Tuesday, October 7, 2008

Business Process Management

The Role of Business Process Management
Have you heard the saying that “you can’t see the forest for the trees?” That is the case in many businesses today. The reality is that increasingly complex products, services and highly automated business operations have come to intervene between the human and the physical task. As a result, operators are separated from the processes they control.
Business leaders today are conditioned to see organizations in terms of its business functions such as Sales, Marketing and Finance. Many executives have specialized knowledge and tend to focus on a narrow field of expertise. Specialization often leads to tunnel vision. Managers have insufficient knowledge about what is happening in other areas of expertise and in the system as a whole. The more removed decision-makers are from front-line activities the greater is the potential danger to the system.

Business Process Management (BPM) represents a way to build structural integrity for the organization. If business functions are dots, then business structure is the connection between the dots. BPM leads to an understanding of the purpose behind business activities by recognizing processes from beginning to end through an analysis of the structure of the organization.

The mechanics of an organization refers to formal processes (operational tempo, time pressures, production quotas, incentive systems, schedules, etc.), procedures (performance standards, objectives, documentation, instructions about procedures, etc.) and oversight within the organization (organizational self-study, risk management, and the establishment and use of safety programs). Each organization should develop business mechanics appropriate to its anticipated outcome. If its business mechanics is misaligned with anticipated outcome, the business system is dysfunctional; for example claiming customer service as priority and demanding outrageous termination fees when customers are dissatisfied with the product or service.
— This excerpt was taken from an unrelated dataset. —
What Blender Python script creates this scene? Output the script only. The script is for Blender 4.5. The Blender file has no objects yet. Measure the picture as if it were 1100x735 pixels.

Business Process Management is critical because business mechanics is impartial, just like railroad cars are impartial. The way you lay the tracks is the path the train will follow. Consequently, organizations will grow if BPM aligns the business mechanics with anticipated outcome. On the other hand, organizations will implode when the reality of their anticipated outcome is not aligned with business processes. The key to success of any organization lies in the design, maintenance and execution of its business processes. BPM is one way to ensure success in the implementation of its strategy!